CCEC’s Hunger Banquet brings awareness to poverty

Photo by Hope Patti

Hosted in the Alumni Lounges by the Civic and Community Engagement Center, the Oxfam Hunger Banquet was the capstone event of Hunger and Homelessness Awareness Week and set out to bring awareness about poverty and hunger.

Using three different areas, the banquet highlighted the differences between classes through the place settings and food served, and utilized discussion following the demonstration to engage in the participants’ thoughts on what they just experienced.

The event unfolded with people being given cards with a summary about a person on their card, as well as whether that person was in a high-income, middle-income or low-income class. Those in the high-income class were served food first and had the widest variety of options to choose from, while those in the middle-income and low-income class had one or two options of food and neither were enough supplement according to the recommended calorie intake that people should be getting.

While this was occurring, the discrepancies between class, food and its relation to privilege was being explored by two members of the CCEC, Gabby Bok and Antonio Navazio.

“This event is a metaphor for how food and other resources are inequitably distributed in the world,” Navazio stated. It was a dining experience attached to a presentation lecture, in order to bring the actual events of that night to life, explained.

As the event continued on, the participants experienced a variety in terms of their seating arrangements: high-income at a finely-set table, middle-income at a plainly set table and low-income on the floor surrounded by newspapers. Some people had been moved from the middle-income seating to the low-income and vice versa, but no one from the high-income table moved.

There are millions of people who do not have adequate access to the food they need and being able to have the experience from three different perspectives across the evening opened up the discussion.

In terms of class, “more often than not, people will move down than up,” remarked Dahiana Arenas, who was seated in the low-income section. “It was unfortunate, seeing unequal distribution, and how the low-income class only had a few bits of rice.”

In comparison, the high-income table was given a full course meal.

“​Just having to sit on the floor versus the table, it went beyond food.

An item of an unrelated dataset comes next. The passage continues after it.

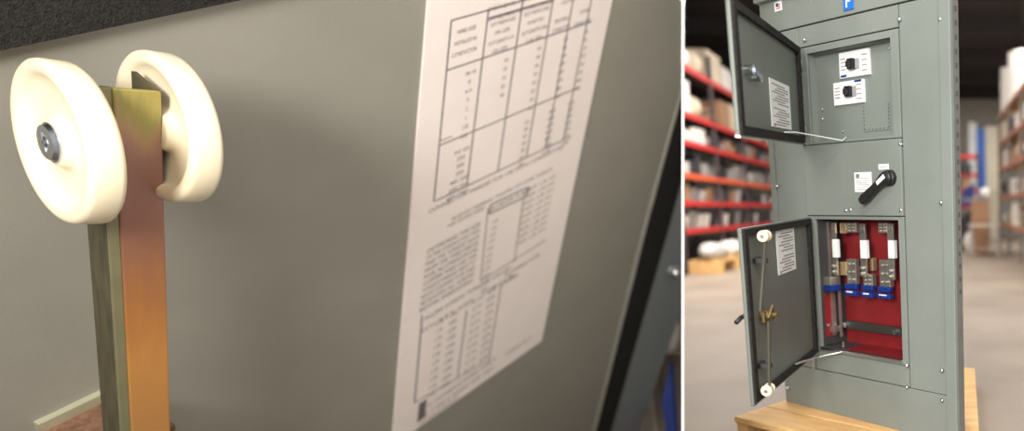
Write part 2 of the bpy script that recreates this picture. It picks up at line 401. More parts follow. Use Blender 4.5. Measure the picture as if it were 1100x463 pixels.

It helped conceptualize the systematic issue, and definitely pushes you to find out more ways to help,” said Aine Cullen, another participant in the low-income class.

Nicole Aellis, a participant who sat at the high-income table said, “It made me feel bad, selfish, because I can’t give [the lower-income classes] anything. I didn’t do anything to earn this. It was my privilege that got me this.”

Allowing people to recognize their affluence and privilege was a key moment in the banquet. Having people openly discuss how this may impact them and the life of others is necessary to solving hunger issues and poverty across the globe.

“Everybody deserves to be lifted up, and what can we do with feeling bad about somebody or a situation and working together to lift everybody up?” posed Karen Booth, the assistant director of civic engagement. It is something all people should consider when they think of this issue and how it may be solved in the future.